@htamas: Thanks for the detailed report! Here are my immediate thoughts and reponses to your list of issues:
(1)
We didn't want to go wild with jumpered headers, so we put a number of header positions on the development board that are already shorted across with a trace on the board. The J8 and J9 headers feed the board from the regulated power supplies. Most users will just want to leave them alone and power the board in the default manner. For people who want to do something like supply a clean voltage from off-board or connect an ammeter to measure the project's power draw, the trace between the headers can be cut with a knife and a header installed, using a jumper to get back to the default configuration. If you do not cut the traces across J8 and J9, then installing a header there will only serve to prevent you from reaching the trace to cut it should you need to do so in the future. (Edited: I do not have a copy of the Nucleo hat board in question and answered based on another development board. My corrected response is in the answer to the next post, but the short answer is "sorry, we should have sent two more shunts to you.")

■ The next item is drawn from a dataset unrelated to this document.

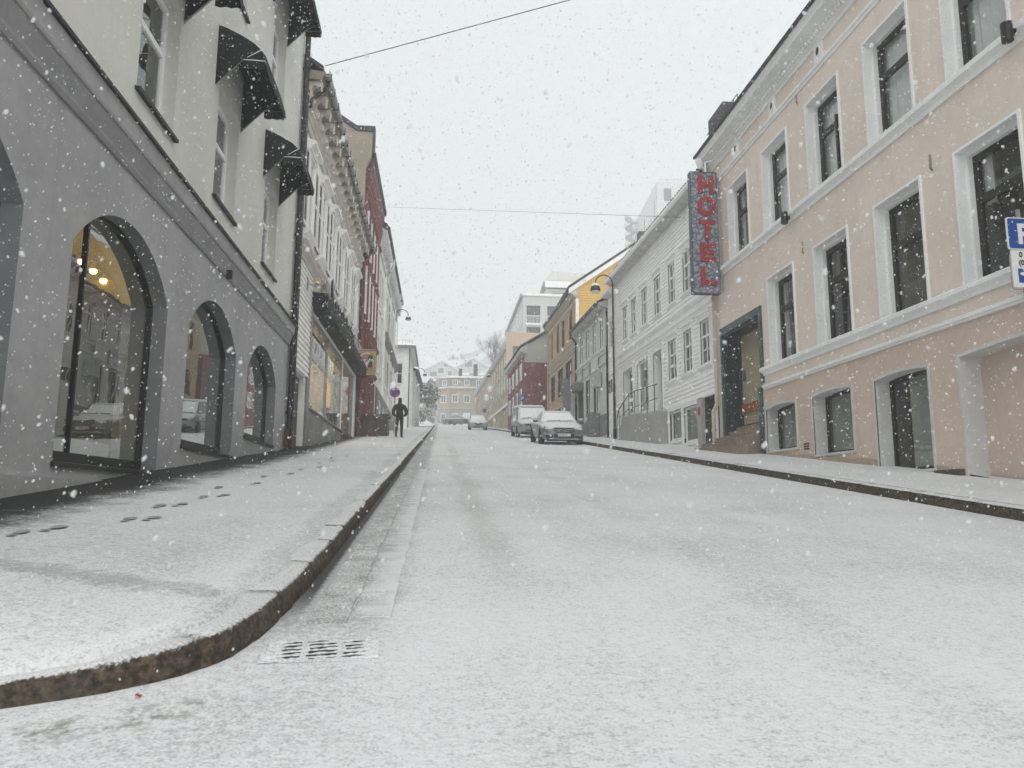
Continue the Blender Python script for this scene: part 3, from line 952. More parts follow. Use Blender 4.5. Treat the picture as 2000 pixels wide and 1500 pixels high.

(2) I will see if we can start providing two USB cables for the projects we ship with the Nucleo boards. One cable allows the Nucleo board memory to be mounted onto the host computer as a filesystem. It is possible to do everything without that cable, but I think our Makefiles are assuming that cable is installed. I rarely have issues with USB cables except that sometimes I find that a manufacturer has supplied a charging-only cable that has no data connections.
(3) The independent vs. dependent hold violations is a lengthy issue to discuss, so I'll make a separate post about that (I have made some posts about it before, but searching Slack is a pain, so I'll do it again here and maybe it can be pinned for easier reference).
(4) I would need to ask Jeff DiCorpo whether the lack of "pass" means that the boards failed or that they weren't tested. I think it's the latter---we test enough to ensure that we're giving you some known-good chips, and won't ship you a known-bad chip. There are various reasons that a chip that passes once might not pass later, due to differences in test conditions. I would hope that that would be rare, but I could be wrong.
(5) Thanks for the pointer to the pre-built RISC-V compiler. I have had some difficulty myself getting the toolchain to compile and install correctly. It can be a royal pain.
(6) I also use symlinks for the configuration definition files, having one file per chip (and assuming it doesn't change over time); so I'll make a file name like
gpio_config_def_D3_6.py
, and
gpio_config_def.py
is then a symbolic link to the configuration for whichever chip I've got on the development board. This method ought to be described and encouraged in the documentation.